Can't remember who said it, some Tai Chi guy in the intro to a book, but the words were something like, "Most Martial Artists train for years to try to develop the kind of power that they have naturally when they bang their shin into a coffee table in the dark."
Most reasonably athletic people move well. If you've ever "bucked bales" on a farm, thrown bales of hay into a truck and stacked them or ever spent some time digging ditches using a shovel and a pick, you're probably pretty good at coordinating arms, legs and hips into a powerful unit. Athletes in general move well. So do dancers. Basketball players learn to move- dribble, shoot, pass, screen, block- and try to do the motion well the way it needs to be done in the moment.
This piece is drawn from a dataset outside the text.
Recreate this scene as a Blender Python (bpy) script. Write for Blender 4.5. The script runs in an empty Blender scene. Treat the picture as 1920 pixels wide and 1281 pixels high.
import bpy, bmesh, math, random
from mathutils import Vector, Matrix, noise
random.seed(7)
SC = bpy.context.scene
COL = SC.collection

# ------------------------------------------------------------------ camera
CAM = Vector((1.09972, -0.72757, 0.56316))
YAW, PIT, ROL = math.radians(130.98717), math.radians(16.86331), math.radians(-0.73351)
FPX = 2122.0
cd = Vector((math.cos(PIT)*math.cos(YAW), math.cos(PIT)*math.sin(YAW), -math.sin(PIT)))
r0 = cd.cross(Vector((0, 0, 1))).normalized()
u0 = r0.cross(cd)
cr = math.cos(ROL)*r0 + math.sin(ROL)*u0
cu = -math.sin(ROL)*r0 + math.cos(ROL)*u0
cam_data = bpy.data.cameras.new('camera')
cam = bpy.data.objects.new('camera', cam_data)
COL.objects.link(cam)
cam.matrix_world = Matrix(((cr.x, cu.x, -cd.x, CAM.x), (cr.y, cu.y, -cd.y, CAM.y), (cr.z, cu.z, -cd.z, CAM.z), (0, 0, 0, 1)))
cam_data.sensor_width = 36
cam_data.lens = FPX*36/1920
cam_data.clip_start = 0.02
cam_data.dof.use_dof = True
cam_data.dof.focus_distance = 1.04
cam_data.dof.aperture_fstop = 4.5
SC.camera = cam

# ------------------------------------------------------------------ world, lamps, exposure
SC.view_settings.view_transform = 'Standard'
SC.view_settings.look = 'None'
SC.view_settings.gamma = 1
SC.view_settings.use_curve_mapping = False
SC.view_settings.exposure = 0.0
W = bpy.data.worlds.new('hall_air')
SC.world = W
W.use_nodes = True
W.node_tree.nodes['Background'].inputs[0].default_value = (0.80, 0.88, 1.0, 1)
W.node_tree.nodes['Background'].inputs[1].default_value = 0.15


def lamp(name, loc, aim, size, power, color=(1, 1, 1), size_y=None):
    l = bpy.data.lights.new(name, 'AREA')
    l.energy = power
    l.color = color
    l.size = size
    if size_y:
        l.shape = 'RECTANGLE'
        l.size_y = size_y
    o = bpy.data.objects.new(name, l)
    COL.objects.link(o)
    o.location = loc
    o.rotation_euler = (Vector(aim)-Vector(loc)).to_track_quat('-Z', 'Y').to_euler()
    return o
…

Martial artists too often are obsessed with moving right. With 'proper form'. Through training, they get this picture in their heads of what a punch or block should look like. Then they try to plug that picture into reality and make it fit.
A bunch of images here:
1) What is moving right? It's a memory of how someone else moved well. You disect your clearest memory of how Chogun Miyagi threw his best punch ever and you practice that one moment in time over and over, completely forgetting all the moments in time where Miyagi punched differently or didn't punch at all.
2) People start emulating proper form completely without regard to whether it works or not. That's fundamentally screwed up. This is where you get a young martial artist saying, "Sensei this doesn't work, he just blows through this block." And sensei replies, "Practice harder." Only in martial arts is practicing something that is not working considered a good idea. In other endeavors it is called 'reinforcing failure'.
3) The end image is that people who move right have a square peg and spend their time looking for a square hole for the peg to go into. People who move well can change the shape of their peg to fit the available hole.
3.1) One of the biggest dangers in martial arts is someone who has a square peg and has been trained (or brainwashed) so that they don't believe in, or can't see round holes. If that's too abstract, these are the people who say, "My knife defense didn't work because you attacked me wrong."
This is in my head because I've been working with a local JJ group on their groundfighting (note: groundfighting is not grappling). They know techniques and tricks- submissions, strangles, stuff like that- but they are very wooden and can't improvise. They know the right way to do X and they wait for the opportunity to arise. If it's a few degrees off, they don't recognize it.
There is no way to move, no way to stand, no position you can be in that doesn't have a vulnerability. By taking the mindset of doing things right, you limit yourself to opportunities that you have memorized and miss all the others right in front of you. You see the world through these lenses of 'right'.
Move well. Do well. Think well. See well. Don't lock your brain down into a rigid view of right. It doesn't hold up under stress.